* _Directive_: Leave out the pictures and retype only the lines from the opening line to the line that holds "SC.camera = cam_o", both ends included.

--- start Dataset excerpt ---

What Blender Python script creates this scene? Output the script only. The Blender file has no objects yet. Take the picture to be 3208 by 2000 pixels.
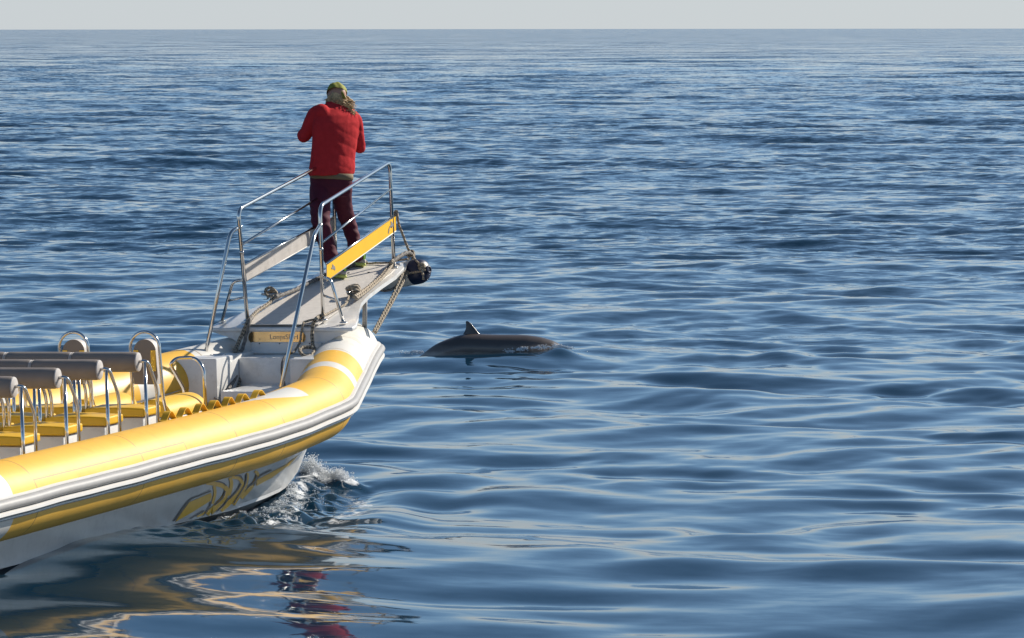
import bpy, bmesh, math, random
import numpy as np
from math import sin, cos, tan, pi, radians, sqrt, atan2, exp
from mathutils import Vector, Matrix, noise
random.seed(7); np.random.seed(7)
SC = bpy.context.scene
COL = SC.collection

# ------------------------------------------------------------------ camera, world, sun
F_PX, CAM_H = 13000.0, 3.84
PITCH = math.atan(909 / F_PX)
cam = bpy.data.cameras.new('camera')
cam.sensor_width = 36.0; cam.lens = 36.0 * F_PX / 3208.0
cam.clip_start = 0.5; cam.clip_end = 80000
cam_o = bpy.data.objects.new('camera', cam); COL.objects.link(cam_o)
cam_o.location = (0, 0, CAM_H)
cam_o.rotation_euler = (pi / 2 - PITCH, 0, 0)
cam_o.rotation_euler.rotate_axis('Z', radians(-0.06))
cam.dof.use_dof = False
SC.camera = cam_o

SUN_AZ, SUN_EL = radians(53), radians(33)        # azimuth clockwise from the view axis (+Y)
sun_dir = Vector((sin(SUN_AZ) * cos(SUN_EL), cos(SUN_AZ) * cos(SUN_EL), sin(SUN_EL)))
W = bpy.data.worlds.new('World'); SC.world = W; W.use_nodes = True
wn = W.node_tree.nodes; wl = W.node_tree.links; wn.clear()
out = wn.new('ShaderNodeOutputWorld'); bg = wn.new('ShaderNodeBackground'); sky = wn.new('ShaderNodeTexSky')
sky.sky_type = 'NISHITA'; sky.sun_disc = False
sky.sun_elevation = SUN_EL; sky.sun_rotation = SUN_AZ
sky.air_density = 0.5; sky.dust_density = 0.4; sky.ozone_density = 0.5; sky.altitude = 0
hs = wn.new('ShaderNodeHueSaturation'); hs.inputs['Saturation'].default_value = 1.02
tint = wn.new('ShaderNodeVectorMath'); tint.operation = 'MULTIPLY'; tint.inputs[1].default_value = (0.84, 1.0, 1.0)
wl.new(sky.outputs[0], hs.inputs['Color']); wl.new(hs.outputs[0], tint.inputs[0])
# low haze layer: the same pale grey all round the horizon, thinning out upwards
wtc = wn.new('ShaderNodeTexCoord'); wsp = wn.new('ShaderNodeSeparateXYZ'); wl.new(wtc.outputs['Generated'], wsp.inputs[0])
wmr = wn.new('ShaderNodeMapRange'); wmr.interpolation_type = 'SMOOTHERSTEP'
wmr.inputs['From Min'].default_value = -0.01; wmr.inputs['From Max'].default_value = 0.16; wmr.inputs['To Min'].default_value = 0.95; wmr.inputs['To Max'].default_value = 0.0
wl.new(wsp.outputs[2], wmr.inputs['Value'])
wmx = wn.new('ShaderNodeMix'); wmx.data_type = 'RGBA'; wmx.inputs['B'].default_value = (4.40, 4.66, 4.84, 1)
wl.new(wmr.outputs[0], wmx.inputs['Factor']); wl.new(tint.outputs[0], wmx.inputs['A']); wl.new(wmx.outputs['Result'], bg.inputs['Color'])
bg.inputs['Strength'].default_value = 0.105
wl.new(bg.outputs[0], out.inputs['Surface'])
sl = bpy.data.lights.new('sun', 'SUN'); sl.energy = 4.9; sl.angle = radians(0.55); sl.color = (1.0, 0.93, 0.82)
so = bpy.data.objects.new('sun', sl); COL.objects.link(so)
so.rotation_euler = sun_dir.to_track_quat('Z', 'Y').to_euler(); so.location = (20, 20, 30)
vs = SC.view_settings
SC.display_settings.display_device = 'sRGB'
vs.view_transform = 'Standard'; vs.look = 'None'; vs.exposure = 0.35; vs.gamma = 1.0; vs.use_curve_mapping = False
SC.render.engine = 'CYCLES'
SC.cycles.max_bounces = 8; SC.cycles.glossy_bounces = 5; SC.cycles.diffuse_bounces = 3
SC.cycles.use_denoising = True

# ------------------------------------------------------------------ boat frame (u forward, v starboard, w up)
PSI, ROLL = radians(17.1), radians(1.2)
FWD = Vector((sin(PSI), cos(PSI), 0))
S0 = Vector((cos(PSI), -sin(PSI), 0))
STB = S0 * cos(ROLL) + Vector((0, 0, 1)) * sin(ROLL)
UPV = Vector((0, 0, 1)) * cos(ROLL) - S0 * sin(ROLL)
ORG = Vector((-1.97649, 34.35128, 0.0))
MB_ = Matrix(((STB.x, FWD.x, UPV.x, ORG.x), (STB.y, FWD.y, UPV.y, ORG.y), (STB.z, FWD.z, UPV.z, ORG.z), (0, 0, 0, 1)))
def P(u, v, w): return Vector((v, u, w))
_cr, _cu, _cf = Vector((1, 0, 0)), Vector((0, sin(PITCH), cos(PITCH))), Vector((0, cos(PITCH), -sin(PITCH)))
MI = MB_.inverted()
EYE = Vector((0, 0, CAM_H)); EYEL = MI @ EYE
def ray(x, y): return (MI.to_3x3() @ ((x - 1604) * _cr - (y - 1000) * _cu + F_PX * _cf)).normalized()
def at(x, y, ax, val):
    """survey helper: where the sight line through a photo point meets a real plane of the boat"""
    d = ray(x, y); i = {'v': 0, 'u': 1, 'w': 2}[ax]
    return EYEL + d * ((val - EYEL[i]) / d[i])
SLP = 0.16
def deck_w(u): return 1.40 + SLP * (u - 0.35)
def atd(x, y, off=0.0):
    d = ray(x, y); n = Vector((0, -SLP, 1)); p0 = Vector((0, 0.35, 1.40 + off))
    return EYEL + d * ((p0 - EYEL).dot(n) / d.dot(n))

# ------------------------------------------------------------------ materials
def lin(r, g, b):
    f = lambda c: (c / 255 / 12.92) if c / 255 <= 0.04045 else ((c / 255 + 0.055) / 1.055) ** 2.4
    return (f(r), f(g), f(b), 1)
MATS = {}
def mat(name, col, rough=0.5, metal=0.0, var=0.06, vscale=6.0, bump=0.0, bscale=60.0, spec=0.5, coat=0.0, dirt=None, sheen=0.0):
    if name in MATS: return MATS[name]
    m = bpy.data.materials.new(name); m.use_nodes = True
    nt = m.node_tree; n = nt.nodes; l = nt.links; b = n['Principled BSDF']
    c = col if len(col) == 4 else (*col, 1)
    b.inputs['Roughness'].default_value = rough; b.inputs['Metallic'].default_value = metal
    b.inputs['Specular IOR Level'].default_value = spec
    b.inputs['Coat Weight'].default_value = coat; b.inputs['Coat Roughness'].default_value = 0.15
    if sheen: b.inputs['Sheen Weight'].default_value = sheen
    tc = n.new('ShaderNodeTexCoord')
    nz = n.new('ShaderNodeTexNoise'); nz.inputs['Scale'].default_value = vscale; nz.inputs['Detail'].default_value = 5
    l.new(tc.outputs['Object'], nz.inputs['Vector'])
    mr = n.new('ShaderNodeMapRange'); mr.inputs['From Min'].default_value = 0.3; mr.inputs['From Max'].default_value = 0.7
    mr.inputs['To Min'].default_value = 1 - var; mr.inputs['To Max'].default_value = 1 + var
    l.new(nz.outputs['Fac'], mr.inputs['Value'])
    mx = n.new('ShaderNodeVectorMath'); mx.operation = 'SCALE'; mx.inputs[0].default_value = c[:3]
    l.new(mr.outputs[0], mx.inputs['Scale'])
    last = mx.outputs[0]
    if dirt:
        dz = n.new('ShaderNodeTexNoise'); dz.inputs['Scale'].default_value = dirt[1]; dz.inputs['Detail'].default_value = 8; dz.inputs['Roughness'].default_value = 0.7
        l.new(tc.outputs['Object'], dz.inputs['Vector'])
        r2 = n.new('ShaderNodeMapRange'); r2.inputs['From Min'].default_value = 0.52; r2.inputs['From Max'].default_value = 0.75; r2.inputs['To Max'].default_value = dirt[2]
        l.new(dz.outputs['Fac'], r2.inputs['Value'])
        mm = n.new('ShaderNodeMix'); mm.data_type = 'RGBA'; mm.inputs['B'].default_value = dirt[0]
        l.new(r2.outputs[0], mm.inputs['Factor']); l.new(last, mm.inputs['A']); last = mm.outputs['Result']
    l.new(last, b.inputs['Base Color'])
    if bump:
        bz = n.new('ShaderNodeTexNoise'); bz.inputs['Scale'].default_value = bscale; bz.inputs['Detail'].default_value = 4
        l.new(tc.outputs['Object'], bz.inputs['Vector'])
        bp = n.new('ShaderNodeBump'); bp.inputs['Strength'].default_value = bump; bp.inputs['Distance'].default_value = 0.005
        l.new(bz.outputs['Fac'], bp.inputs['Height']); l.new(bp.outputs[0], b.inputs['Normal'])
    MATS[name] = m; return m
GREL = mat('gelcoat', (0.76, 0.745, 0.715), 0.28, var=0.05, coat=0.3, dirt=((0.25, 0.22, 0.18, 1), 9, 0.35), bump=0.05, bscale=30)
HULL = mat('hull_gelcoat', (0.50, 0.50, 0.49), 0.3, var=0.09, vscale=3, coat=0.2, dirt=((0.25, 0.25, 0.25, 1), 14, 0.4), bump=0.08, bscale=14)
NONSKID = mat('nonskid', (0.66, 0.61, 0.55), 0.75, var=0.05, vscale=20, bump=0.5, bscale=300, dirt=((0.30, 0.25, 0.2, 1), 16, 0.3))
STEEL = mat('stainless_steel', (0.66, 0.64, 0.61), 0.13, 1.0, var=0.04)
CUSH = mat('yellow_vinyl', (0.78, 0.44, 0.012), 0.42, var=0.06, bump=0.12, bscale=120)
STRAP = mat('yellow_webbing', (0.74, 0.42, 0.02), 0.6, var=0.05, bump=0.2, bscale=200)
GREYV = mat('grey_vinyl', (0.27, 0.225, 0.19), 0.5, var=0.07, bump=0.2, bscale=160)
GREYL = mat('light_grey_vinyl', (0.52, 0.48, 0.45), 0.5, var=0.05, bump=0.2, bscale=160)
PANELY = mat('yellow_panel', (0.92, 0.50, 0.0), 0.4, var=0.03, spec=.25)
PANELG = mat('panel_back', (0.52, 0.48, 0.44), 0.6, var=0.12, vscale=4, dirt=((0.2, 0.18, 0.16, 1), 5, 0.5))
GREYP = mat('grey_paint', (0.24, 0.22, 0.20), 0.5)
HULLY = mat('hull_yellow_stripe', (0.74, 0.42, 0.008), 0.35, var=0.08, vscale=10)
HULLK = mat('hull_grey_stripe', (0.10, 0.095, 0.095), 0.4)
RUBG = mat('rub_strake_grey', (0.34, 0.33, 0.32), 0.5, var=0.06, vscale=12, bump=0.1, bscale=40)
RUBW = mat('rub_strake_white', (0.68, 0.66, 0.63), 0.42, var=0.04)
BRASS = mat('brass_plate', (0.62, 0.47, 0.26), 0.22, 1.0, var=0.12, vscale=9)
DARK = mat('dark_mark', (0.03, 0.03, 0.035), 0.5)
NAVY = mat('navy_rubber', (0.010, 0.016, 0.05), 0.45)
FENW = mat('fender_white', (0.74, 0.72, 0.67), 0.42, var=0.08, dirt=((0.2, 0.18, 0.15, 1), 12, 0.5))
SKIN = mat('skin', (0.48, 0.26, 0.17), 0.5)
JACK = mat('red_fleece', (0.52, 0.032, 0.036), 0.9, var=0.08, vscale=20, bump=0.4, bscale=220, spec=0.1)
TROU = mat('maroon_trousers', (0.095, 0.012, 0.028), 0.75, var=0.12, vscale=10, bump=0.3, bscale=120, spec=0.3)
HEMM = mat('khaki_shirt', (0.22, 0.16, 0.09), 0.8)
LIME = mat('lime_cloth', (0.25, 0.25, 0.030), 0.8, var=0.25, vscale=40, bump=0.4, bscale=120)
NEON = mat('neon_lace', (0.35, 0.75, 0.03), 0.6)
SOLE = mat('shoe_sole', (0.62, 0.66, 0.16), 0.6, var=0.1, vscale=20)
SHOE = mat('shoe_black', (0.018, 0.018, 0.02), 0.7, bump=0.3, bscale=200)
SHOEG = mat('shoe_grey', (0.42, 0.38, 0.34), 0.7, bump=0.2, bscale=200)
HAIR = mat('curly_hair', (0.56, 0.38, 0.19), 0.6, var=0.4, vscale=60)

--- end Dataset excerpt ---

* _Solved exercise_:
What Blender Python script creates this scene? Output the script only. The Blender file has no objects yet. Take the picture to be 3208 by 2000 pixels.
import bpy, bmesh, math, random
import numpy as np
from math import sin, cos, tan, pi, radians, sqrt, atan2, exp
from mathutils import Vector, Matrix, noise
random.seed(7); np.random.seed(7)
SC = bpy.context.scene
COL = SC.collection

# ------------------------------------------------------------------ camera, world, sun
F_PX, CAM_H = 13000.0, 3.84
PITCH = math.atan(909 / F_PX)
cam = bpy.data.cameras.new('camera')
cam.sensor_width = 36.0; cam.lens = 36.0 * F_PX / 3208.0
cam.clip_start = 0.5; cam.clip_end = 80000
cam_o = bpy.data.objects.new('camera', cam); COL.objects.link(cam_o)
cam_o.location = (0, 0, CAM_H)
cam_o.rotation_euler = (pi / 2 - PITCH, 0, 0)
cam_o.rotation_euler.rotate_axis('Z', radians(-0.06))
cam.dof.use_dof = False
SC.camera = cam_o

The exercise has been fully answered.